Weather Report
The trip down to Mass in Huntington Beach was beautiful: a fresh, brisk spring day, temperature in the low 70’s and sunshine all day. We took the coast highway as always. The tide seemed higher than usual and the surfers were taking advantage of what looked from the vantage point of the Pacific Coast Highway like excellent conditions. The trip takes about a half hour; St. Mary's is something under 20 miles from this keyboard.
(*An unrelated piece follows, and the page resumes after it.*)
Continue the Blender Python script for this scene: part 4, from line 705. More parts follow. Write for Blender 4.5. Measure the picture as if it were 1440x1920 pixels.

And, yes, all Masses are good but this one is the very best of all, being in the ancient Roman rite, done in the language and manner of our ancestors for as close to two thousand years as makes no difference. Whatever is buried right into our blood from immemorial habit that we must be certain to do if we are to be fairly happy (of course no grown man or woman can really be very happy for long—but I mean reasonably happy), and, what is more important, decent and secure of our souls. (More from The Path to Rome. What a great re-discovery that book is. And on my shelf all the time. Thanks once more, Steven.) And again: Of course there is a grace and influence belonging to such a custom, but it is not of that I am speaking but of the pleasing sensation of order and accomplishment which attaches to a day one has opened by Mass; a purely temporal, and, for all I know. . . .carnal feeling, but a source of continual comfort to me.
On the way to lunch we checked the surf again, noted that the sea birds are on their way north from the Bolsa Chica refuge, and sang as much of the triduum "Lamentations" as we could remember. Which wasn't very much. "Ierusalem, Ierusalem: convertere ad Dominum Deum tuum" was the only bit we both remembered in its entirety.